При перенесении формул религиозного обихода в сферу любви, о чем шла уже речь несколько ранее, сталкиваться приходится, естественно, с чем-то совершенно иным. Здесь появляется элемент настоящего неблагочестия и насмешки, чего не было в словоупотреблении, рассмотренном выше; общее проявляется здесь лишь постольку, поскольку и то и другое вытекает из полной обыденности всего относимого к сфере сакрального. Автор Les Quinze joyes de mariage выбирает это название в подражание радостям Девы Марии[40] [11*]. Об образе любви как благочестивого служения уже говорилось. Более серьезное значение имеет то, что защитник Романа о розе пользуется сакральными понятиями, называя "partes corporis inhonestas et peccata immunda atque turpia"[41] ["недостойные части тела и грязные и отвратительные грехи"]. Здесь явно дело доходит до опасного сближения религиозного и эротического чувств в таких формах, которые, бесспорно, вызывали опасение Церкви. Нигде, пожалуй, сближение это не кажется столь очевидным, как в приписываемой Фуке антверпенской Мадонне, створке диптиха, находившегося прежде на хорах церкви Богоматери в Мелене; вторая половина изображает донатора, королевского казначея Этьена Шевалье, и св. Стефана -- эта створка сейчас в Берлине. Давняя традиция, отмеченная в XVII в. знатоком древностей Дени Годфруа, утверждает, что Мадонна воспроизводит черты Агнессы Сорель, любовницы короля, к которой Шевалье не скрывал своей страсти[12*]. В общем, при всех своих высоких живописных качествах, перед нами модная кукла с подбритым выпуклым лбом, далеко отстоящими друг от друга круглыми, как шары, грудями и тонкой высокой талией. Странная герметичность в выражении лица, напряженно застывшие красные и синие ангелы, обрамляющие фигуру, -- все это вместе придает живописи оттенок декадентского безбожия, с чем поразительно контрастирует твердое, сдержанное изображение донатора и его святого на второй створке. На широком голубом бархате рамы Годфруа видел повторяющийся инициал "E" (Etienne) из жемчужин; буквы были соединены любовными петлями (lacs d'amour), вывязанными из золотых и серебряных нитей[42]. Не лежит ли на всем этом отпечаток богохульной откровенности по отношению к священному, которую не мог превзойти никакой дух Ренессанса?

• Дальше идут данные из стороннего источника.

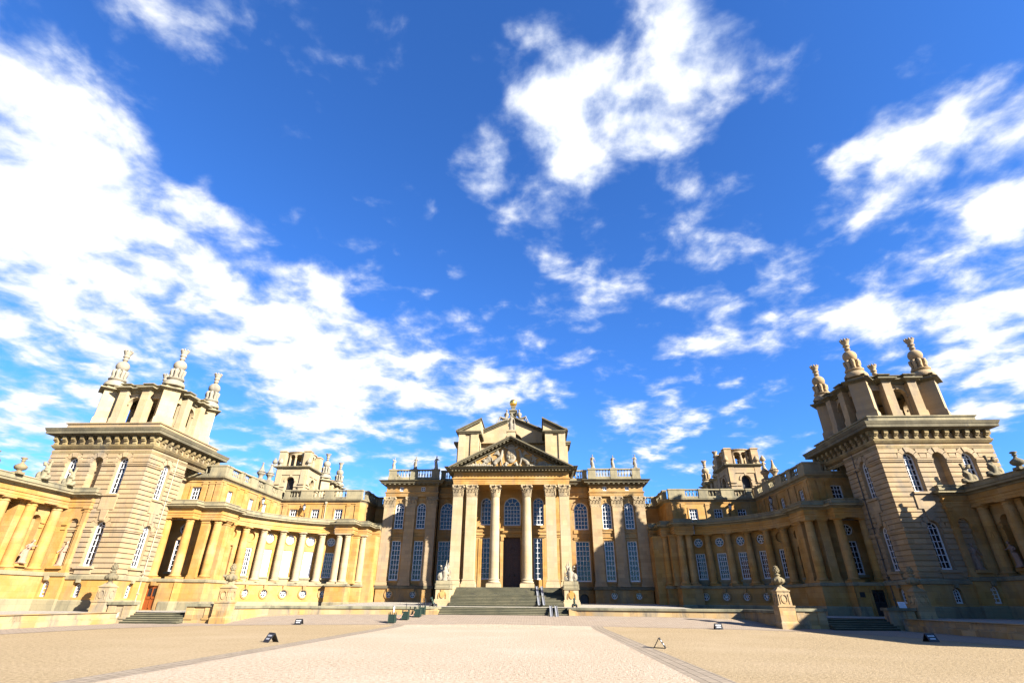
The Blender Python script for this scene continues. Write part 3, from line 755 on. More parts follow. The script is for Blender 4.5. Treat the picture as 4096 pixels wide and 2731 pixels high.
    for u0, u1, z0, z1 in ((0,.09,0,1.94),(.95,1.04,0,1.94),(.48,.56,0,1.94),(.09,.95,0,.16),(.09,.95,.86,.98),(.09,.95,1.84,1.94)): m.fbox(FB, do.ua+u0, do.ua+u1, .78+z0, .78+z1, -.14, -.09)
    d = m.build('door', dm, root)
    m = MB(s)
    for u0, u1 in ((.12,.46),(.58,.92)): m.fbox(FB, do.ua+u0, do.ua+u1, 1.85, 2.5, -.14, -.125)
    m.build('door_glass', M['glass'], d)
    # upper storey
    w = MB(s)
    U1 = Plane((19.9, 66.35), (30.4, 66.35)); U2 = Plane((30.4, 66.35), (30.4, 52.7)); U3 = Plane((30.4, 52.7), (35.2, 52.7))
    o1 = [Op(x-19.9, 1.05, 10.78, 12.08, 'rect', .2, 3, 3) for x in (22.55, 25.6, 28.5)]
    o2 = [Op(66.35-y, .98, 10.78, 12.1, 'rect', .2, 3, 3) for y in (62.3, 59.1, 54.6)]
    o3 = [Op(32.95-30.4, 1.05, 10.84, 12.22, 'rect', .2, 3, 3)]
    for F, oo in ((U1, o1), (U2, o2), (U3, o3), (Plane((19.4, 67.2), (19.9, 66.35)), []), (Plane((19.4, 71.6), (19.4, 67.2)), []), (Plane((16.5, 71.6), (19.4, 71.6)), [])):
        wall(w, F, 0, F.L, 9.9, 13.05, oo)
    w.build('upper_wall', M['ochre_stone'], root)
    for F, oo, pil in ((U1, o1, (.05, 1.2, 4.2, 7.2, 9.6)), (U2, o2, (.5, 2.2, 5.6, 8.6, 10.2, 12.9)), (U3, o3, (.05, .75, 1.5))):
        for u in pil:
            t = MB(s); t.fbox(F, u, u+.5, 10.3, 12.72, .002, .10); t.fbox(F, u-.04, u+.54, 12.5, 12.6, .003, .14); t.build('wall_strip', M['ochre_stone'], root)
        for o in oo:
            t = MB(s)
            for a, b_, z0, z1 in ((o.ua-.16, o.ua, o.zb-.05, o.zt+.16), (o.ub, o.ub+.16, o.zb-.05, o.zt+.16), (o.ua, o.ub, o.zt, o.zt+.16)): t.fbox(F, a, b_, z0, z1, .002, .07)
            t.fbox(F, o.ua-.1, o.ub+.1, o.zb-.16, o.zb, .08, .18); t.build('surround', M['ochre_stone'], window(root, F, o, s, fw=.1, bw=.055))
        t = MB(s); t.fbox(F, .02, F.L-.02, 12.74, 12.84, .002, .08); t.build('string_course', M['ochre_stone'], root)
    UP = [(16.5, 71.6), (19.4, 71.6), (19.4, 67.2), (19.9, 66.35), (30.4, 66.35), (30.4, 52.7), (35.2, 52.7)]
    m = MB(s); m.sweep(UP, [(-.02,12.92),(.06,12.98),(.10,13.06),(.32,13.16),(.36,13.30),(-.4,13.36)]); m.build('upper_cornice', M['grey_stone'], root)
    m = MB(s)
    balustrade(m, (19.7, 66.15), (30.2, 66.15), 13.34, 14.5, [(0, 2.1), (3.8, 5.0), (6.6, 8.2), (9.7, 10.4)])
    balustrade(m, (30.2, 66.15), (30.2, 52.5), 13.34, 14.5, [(.45, 1.6), (3.2, 4.9), (6.8, 8.3), (9.8, 10.6), (12.4, 13.2)])
    balustrade(m, (30.2, 52.5), (35.2, 52.5), 13.34, 14.5, [(-.04, 1.7), (3.6, 4.9)])
    balustrade(m, (19.2, 71.6), (19.2, 66.9), 13.34, 14.5, [(0, .5), (2.2, 2.8), (4.0, 4.7)]); balustrade(m, (16.5, 71.45), (19.2, 71.45), 13.34, 14.5, [(0, .6), (2.1, 2.65)])
    m.build('balustrade', M['grey_stone'], root)
    m = MB(s); m.box(30.75, 36, 53.05, 66.7, 8, 13.2); m.box(20.2, 36, 66.7, 76, 8, 13.2); m.box(16.5, 20.2, 72, 76, 8, 13.2); m.box(30.1, 34.4, 51.6, 53.2, .6, 9.9); m.build('roof_and_core', M['lead_grey'], root)
    if s < 0:
        m = MB(s); m.tube([(24.35, 66.2, 13.0, .05), (24.3, 66.2, 12.2, .05), (24.3, 66.2, 10.3, .05)], 8); m.box(24.2, 24.42, 66.1, 66.3, 12.75, 13.0); m.build('downpipe', M['pipe_paint'], root)
    return root

def intervals(u0, u1, cuts):
    out = []; a = u0
    for c0, c1 in sorted(cuts):
        if c0 > a: out.append((a, min(c0, u1)))
        a = max(a, c1)
    if a < u1: out.append((a, u1))
    return [(p, q) for p, q in out if q-p > .03]

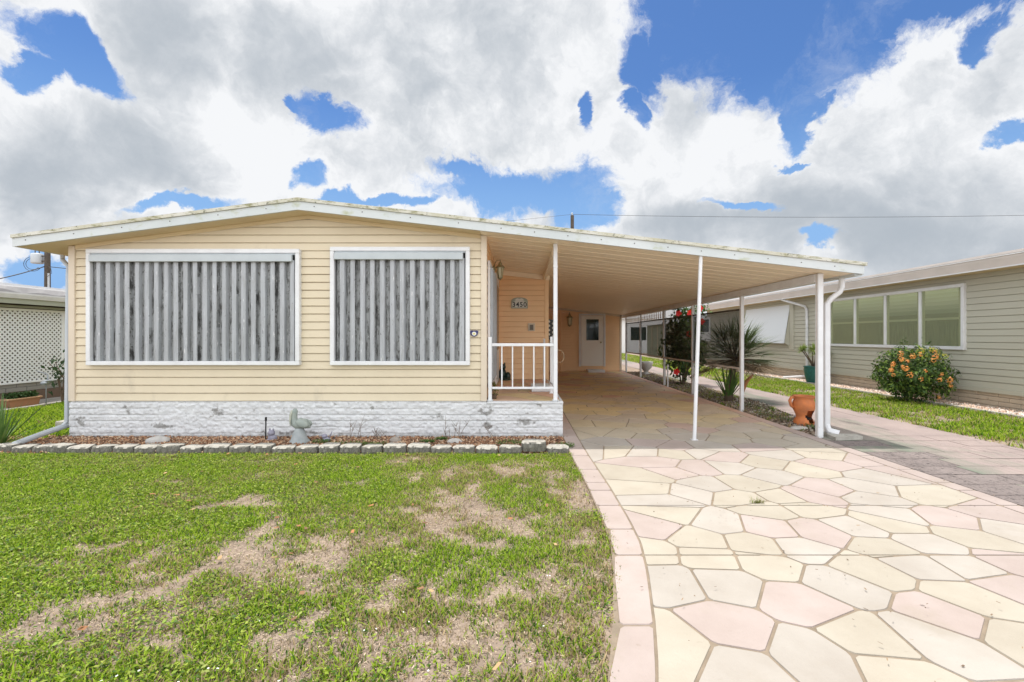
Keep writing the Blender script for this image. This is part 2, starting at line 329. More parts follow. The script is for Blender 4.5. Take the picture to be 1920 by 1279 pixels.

Профанация в повседневной церковной жизни почти не знала границ. Музыкальная форма мотета, построенного на принципе наложения друг на друга нескольких текстов, выродилась настолько, что и авторы, и исполнители без всякого опасения стали применять самые невероятные комбинации, вплоть до того, что в процессе богослужения слова мирских песенок -- мелодии которых использовались в качестве тем, такие, как, скажем, "baisez-moi, rouges nez"[13*], -- вплетались в текст литургии[43]. Давид Бургундский, незаконный сын Филиппа Доброго, торжественно въезжает в город в качестве епископа Утрехтского, окруженный эскортом из числа высокородной знати и встречаемый выехавшим из Амерсфорта братом, бастардом Бургундским. Новый епископ облачен в латы, "comme seroit un conquereur de pais, prince seculier" ["будто завоеватель стран многих и светский князь"], замечает Шателлен с явным неодобрением; верхом на коне подъезжает он к порталу собора и вступает внутрь, сопровождаемый процессией со знаменами и крестами, чтобы помолиться у главного алтаря[44]. Сопоставим с этим бургундским чванством добродушное бесстыдство, с которым, как передают, отец Рудольфа Агриколы, священник из Бафло, в тот самый день, когда он был избран аббатом в Зелверте, принял известие, что его сожительница родила ему сына; он сказал: "Сегодня я стал отцом дважды, да будет на этом Господне благословение"[45].